In 1982 Brian founded his own Thoroughbred specialist publication The Australian Thoroughbred Review from his garage when living in Scone, a monthly magazine dedicated to promote the Australian Thoroughbred.

In the following years the magazine (renamed The Australian Bloodhorse Review) evolved into a major and sought-after source of information, which led to a partnership Brian formed with Thoroughbred enthusiast Andrew Reichard.

In the early 1990s Brian sold out to his partner, and up until recent times contributed to its content and which continued under the magazine's new name, "Bluebloods".
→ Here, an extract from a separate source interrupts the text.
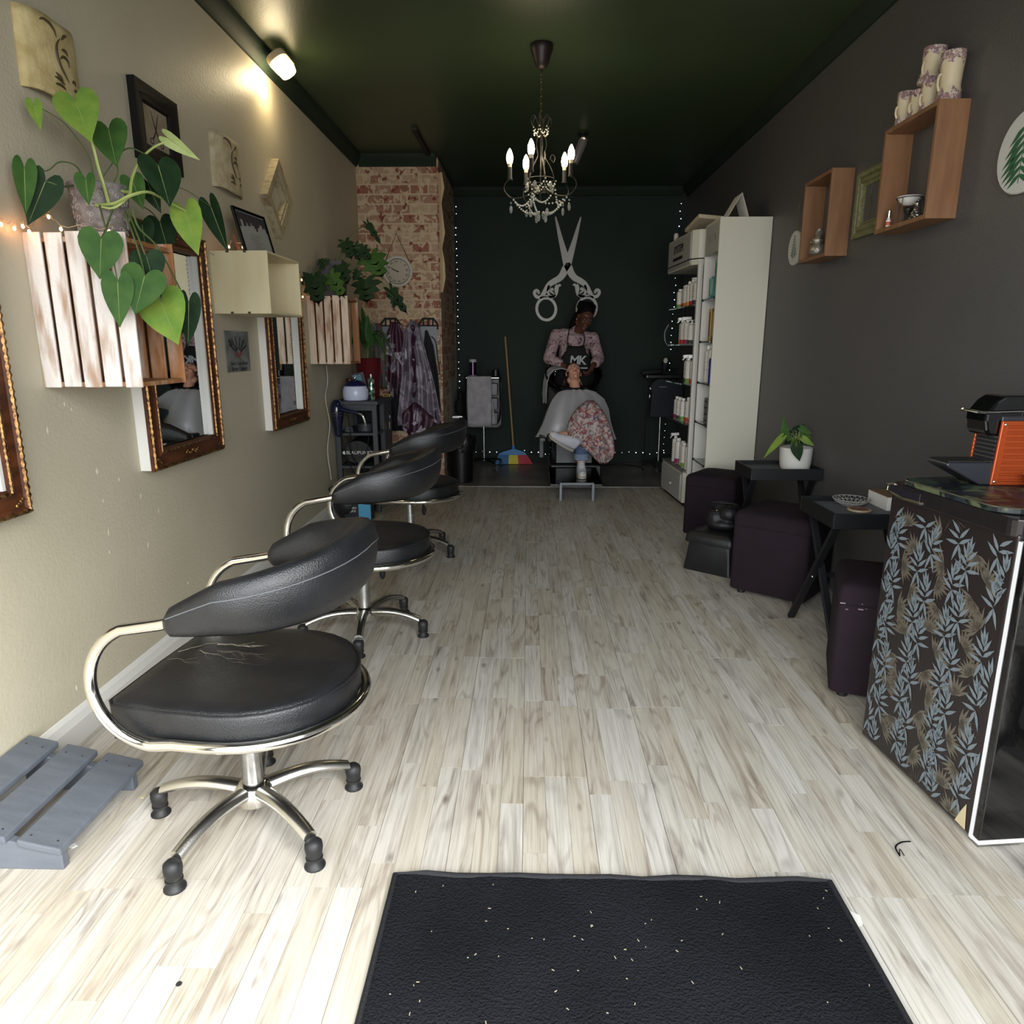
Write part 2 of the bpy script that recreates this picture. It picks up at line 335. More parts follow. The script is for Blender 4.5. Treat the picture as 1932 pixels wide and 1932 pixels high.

Brian's perseverance and dedication led him to receive many accolades, and which included life membership of the Muswellbrook Race Club (and the Wyong Rugby League Club) and industry awards via Thoroughbred Breeders NSW and the Hunter Thoroughbred Breeders' Association.

Through adversity and courage Brian was eager to write about everything involving the industry.

Whether it was champion sires, studs, people, or the virtues of "backyard" stallions or small-time hobby breeders, Brian took delight on producing a literary product that would be read by thousands of viewers either via his email service, or on industry related websites that he contributed to.

Brian is survived by his wife Deidree, son Ian, daughter-in-law Michelle, and grandson Tommy.